The default coverage on DeRozan was to send help from the strong side and hope the help could rotate back over from the weak side to take away the easiest outlet pass.

Breaking down Raptors defensive scheme against DeMar DeRozan

The adjustments

The adjustment from the Bulls was simply to have DeRozan attack before the double can contain his dribble penetration. This allows him to beat the help to the spot and leaves Javonte Green open for a corner three.

DeMar DeRozan attacks before the double arrives

When DeRozan got doubled, he again knew where the help was coming from. The key to beating this scheme is to make quick decisions that turn the table and put the pressure on the Raptors rather than allowing them to collapse on DeRozan every time down the court.

While DeRozan had a quiet scoring night (XX points), he did everything right and allowed everyone else to thrive around him. Zach LaVine was great in this role, scoring 30 points on 11-for-20 shooting from the field and 4-for-8 from three. Nikola Vucevic chipped in 15 points on 7-for-14 shooting to go along with 13 rebounds — which was key in limiting the Raptors to five offensive rebounds after getting 23 the previous night.

Quick decisions in half court

This was a fantastic after timeout play and exactly how the Bulls needed to attack this sort of defensive strategy.

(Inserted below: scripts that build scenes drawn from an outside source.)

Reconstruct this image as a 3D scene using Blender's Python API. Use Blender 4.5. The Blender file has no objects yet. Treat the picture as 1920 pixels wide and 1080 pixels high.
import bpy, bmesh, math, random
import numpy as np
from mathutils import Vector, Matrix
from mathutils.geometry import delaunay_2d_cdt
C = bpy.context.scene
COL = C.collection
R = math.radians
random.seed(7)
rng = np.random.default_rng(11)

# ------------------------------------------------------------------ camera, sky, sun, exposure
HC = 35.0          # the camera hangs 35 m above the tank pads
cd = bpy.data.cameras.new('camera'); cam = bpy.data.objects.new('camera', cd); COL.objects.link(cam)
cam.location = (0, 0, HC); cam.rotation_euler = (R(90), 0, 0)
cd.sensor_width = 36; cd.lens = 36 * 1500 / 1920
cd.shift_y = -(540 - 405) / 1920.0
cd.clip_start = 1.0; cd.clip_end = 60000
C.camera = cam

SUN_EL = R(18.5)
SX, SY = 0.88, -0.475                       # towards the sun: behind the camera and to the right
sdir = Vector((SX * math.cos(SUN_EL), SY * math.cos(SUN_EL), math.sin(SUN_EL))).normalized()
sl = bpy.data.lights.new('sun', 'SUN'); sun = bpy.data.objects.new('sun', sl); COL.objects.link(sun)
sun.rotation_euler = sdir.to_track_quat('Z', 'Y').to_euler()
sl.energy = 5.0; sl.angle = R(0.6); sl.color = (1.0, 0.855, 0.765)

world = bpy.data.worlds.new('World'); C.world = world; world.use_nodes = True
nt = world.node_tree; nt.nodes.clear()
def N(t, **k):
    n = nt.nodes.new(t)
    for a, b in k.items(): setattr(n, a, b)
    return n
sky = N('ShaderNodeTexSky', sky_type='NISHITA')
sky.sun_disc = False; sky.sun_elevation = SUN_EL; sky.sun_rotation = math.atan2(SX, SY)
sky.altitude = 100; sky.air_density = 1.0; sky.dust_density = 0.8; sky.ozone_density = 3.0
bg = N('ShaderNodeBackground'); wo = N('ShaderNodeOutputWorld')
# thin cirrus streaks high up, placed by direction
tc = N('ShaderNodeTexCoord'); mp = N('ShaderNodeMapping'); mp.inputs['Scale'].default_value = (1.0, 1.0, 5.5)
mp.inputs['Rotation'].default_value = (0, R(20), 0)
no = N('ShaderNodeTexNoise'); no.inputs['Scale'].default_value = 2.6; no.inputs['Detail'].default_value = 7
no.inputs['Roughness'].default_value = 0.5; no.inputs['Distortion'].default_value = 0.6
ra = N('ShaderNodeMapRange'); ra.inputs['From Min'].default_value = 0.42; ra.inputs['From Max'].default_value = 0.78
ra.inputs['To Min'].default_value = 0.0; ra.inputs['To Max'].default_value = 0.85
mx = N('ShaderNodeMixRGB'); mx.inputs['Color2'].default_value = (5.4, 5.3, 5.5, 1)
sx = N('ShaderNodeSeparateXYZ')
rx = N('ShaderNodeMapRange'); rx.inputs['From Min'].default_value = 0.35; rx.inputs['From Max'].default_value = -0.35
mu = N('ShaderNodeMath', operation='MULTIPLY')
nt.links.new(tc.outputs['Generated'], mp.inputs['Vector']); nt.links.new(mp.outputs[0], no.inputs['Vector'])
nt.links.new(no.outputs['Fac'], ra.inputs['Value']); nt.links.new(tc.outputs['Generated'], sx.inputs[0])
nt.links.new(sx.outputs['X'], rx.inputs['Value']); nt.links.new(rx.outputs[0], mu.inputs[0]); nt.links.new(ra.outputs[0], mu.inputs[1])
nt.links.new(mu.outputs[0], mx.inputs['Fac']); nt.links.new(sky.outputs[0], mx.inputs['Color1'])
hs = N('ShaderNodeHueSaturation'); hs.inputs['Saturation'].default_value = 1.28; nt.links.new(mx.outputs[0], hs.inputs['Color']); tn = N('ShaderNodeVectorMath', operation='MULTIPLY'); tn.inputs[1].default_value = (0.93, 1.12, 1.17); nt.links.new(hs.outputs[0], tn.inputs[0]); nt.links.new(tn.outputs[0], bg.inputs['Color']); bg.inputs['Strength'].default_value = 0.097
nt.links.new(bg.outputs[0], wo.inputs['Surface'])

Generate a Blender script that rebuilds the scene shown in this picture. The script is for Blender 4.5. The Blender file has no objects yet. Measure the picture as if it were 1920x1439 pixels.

The Bulls know the help will come from the strong side, so as soon as Fred VanVleet peels off Ayo Dosunmu, DeRozan finds him.

Rather than surveying the floor, he knows the play design — attack the basket before VanVleet can recover.

As the low man steps over to help at the rim, Patrick Williams darts to the basket along the baseline and makes himself available to Dosunmu for a lob.

The Bulls obviously don’t have this sort of set play ready every time down, but this is the process that works against a defense that is always scrambling.

Moving DeRozan off ball

Another adjustment from Billy Donovan was to move DeRozan off the ball, preventing the Raptors from gobbling him up early in the clock. At least try to get them shifting side to side before attacking him.

This was a great designed action coming out of the half. The Bulls start DeRozan on the weak side wing away from the action. As Vucevic gets the entry pass at the elbow, DeRozan cuts to the baseline and watch what Vucevic’s defender does:

Barnes is more concerned with DeRozan getting the ball on a back cut and it leaves Vucevic wide open for an elbow jumper.


It goes without saying at this point, but the Bulls need their transition game to relieve some of the pressure that DeRozan deals with in the half court. This is especially true against the Raptors suffocating defense.

On Sunday night, the Bulls were in transition on only 14.9 percent of their plays, but followed that up getting 21.3 percent of their offense in transition on Monday night.

Inevitably, the Bulls will face more trapping down the line. Hopefully the Bulls now recognize the importance of moving the ball quickly and attacking before the defense can hurt them.

In the meantime, this was a good win. The Bulls will face off against the New Orleans Pelicans on Wednesday night.